Thursday, July 18, 2013

Journaling and Contemplative Photography...

Photo by Joel Montes
   Can you be a contemplative photographer without journeling? Well, yes, of course, but frankly I just can't imagine why you would want to.  After all, the primary purpose of contemplative photography is to reflect on the images you make and it just makes sense to write it all down!

   Journaling has been a daily ritual for me for 40+ years.  The simply act of writing each morning is how I like to begin my day and when I can't do it, which happens from time to time, I feel...well, incomplete.  As if I'd put on only one sock.  You can get through the day that way but it feels unbalanced.  The fact that you may find interesting, or amusing if you wish, is that I do not keep my journals.  When they are filled up I re-read them and then throw them away!
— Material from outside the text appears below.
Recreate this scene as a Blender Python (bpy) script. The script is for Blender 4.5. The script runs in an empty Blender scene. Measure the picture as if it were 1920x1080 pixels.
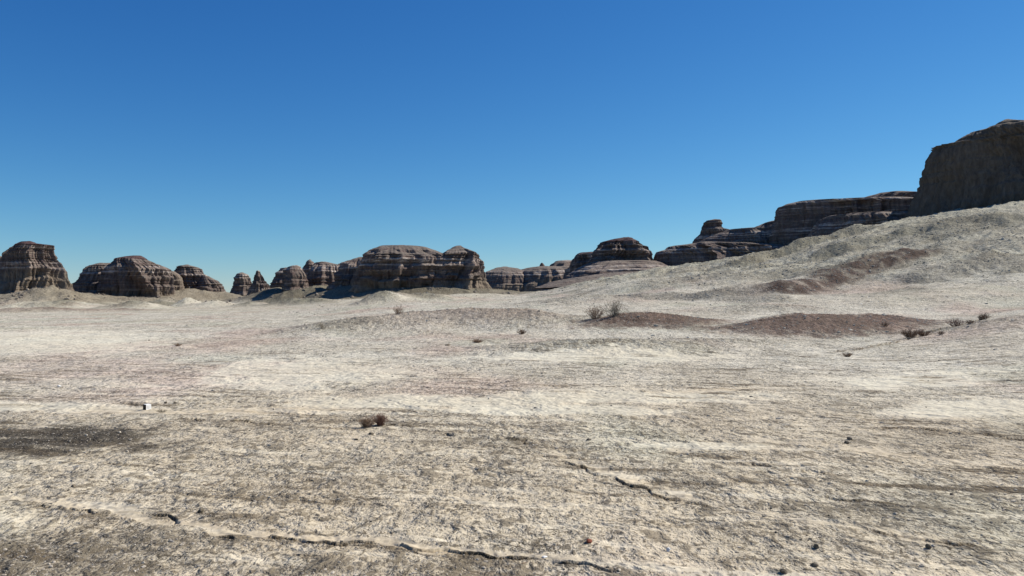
import bpy, math, random
import numpy as np

# ------------------------------------------------------------------ camera, sky, sun, exposure
S = bpy.context.scene
COL = S.collection
F, CX, HY, EYE = 1507.0, 960.0, 562.0, 3.0        # focal length and horizon of the photo in its pixels, eye height in m
cam = bpy.data.cameras.new("camera"); camo = bpy.data.objects.new("camera", cam); COL.objects.link(camo)
cam.sensor_width = 36; cam.lens = 36 * F / 1920; cam.shift_y = (HY - 540) / 1920
cam.clip_start = 0.1; cam.clip_end = 20000
camo.location = (0, 0, EYE); camo.rotation_euler = (math.pi / 2, 0, 0)
S.camera = camo
SUN_AZ, SUN_EL = math.radians(66), math.radians(43)     # azimuth clockwise from the view direction (+Y)
W = bpy.data.worlds.new("World"); S.world = W; W.use_nodes = True
wn = W.node_tree.nodes; wl = W.node_tree.links
sky = wn.new("ShaderNodeTexSky"); sky.sky_type = 'NISHITA'; sky.sun_disc = False
sky.sun_elevation = SUN_EL; sky.sun_rotation = SUN_AZ
sky.altitude = 900; sky.air_density = 1.0; sky.dust_density = 0.0; sky.ozone_density = 1.5
# dry, very clear desert air: a deeper blue overhead, paling towards the horizon (gain and power per channel)
sp_ = wn.new("ShaderNodeSeparateColor"); cb_ = wn.new("ShaderNodeCombineColor"); wl.new(sky.outputs[0], sp_.inputs[0])
for k, (gain, power) in enumerate(((0.192, 1.656), (0.641, 1.198), (1.640, 0.852))):
    pw = wn.new("ShaderNodeMath"); pw.operation = 'POWER'; wl.new(sp_.outputs[k], pw.inputs[0]); pw.inputs[1].default_value = power
    mu = wn.new("ShaderNodeMath"); mu.operation = 'MULTIPLY'; wl.new(pw.outputs[0], mu.inputs[0]); mu.inputs[1].default_value = gain
    wl.new(mu.outputs[0], cb_.inputs[k])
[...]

Yes, you heard correctly...I chuck 'em!  It's part of my Taoist practice to wade through the day to day dramas of life, reflect on them and then let them go.  I move on.

   My journaling on location, even the little sketches I make, are kept only for as long as I need them and then they too disappear.  I'm not quite sure why this is true for me.  I know others who save volumes of their journals forever.  For me it is the mere act of physically writing that is important; sometimes in a kind of "stream of consciousness" way.  It is process rather than product for me.

   So, write or them or chuck ''s up to you.  Here is an excellent blog post on journaling you may find illuminating...

1 comment:

kimmanleyort said...

So interesting that you don't keep your journals. I love that philosophy of letting go.

I am one who finds it almost impossible to journal. I have stacks of unfinished journals, meaning the first five pages are written on and then, nothing.

You might be surprised then in knowing that today is the last day of a 6-week journalling class I took. Today, I don't love journalling any more than previously but the interesting prompts have proved to be very enlightening.

I do think for me that journalling on my photographs might be the best way to go. You and Christine Valters-Paintner and my journalling class (Susannah Conway) have inspired me.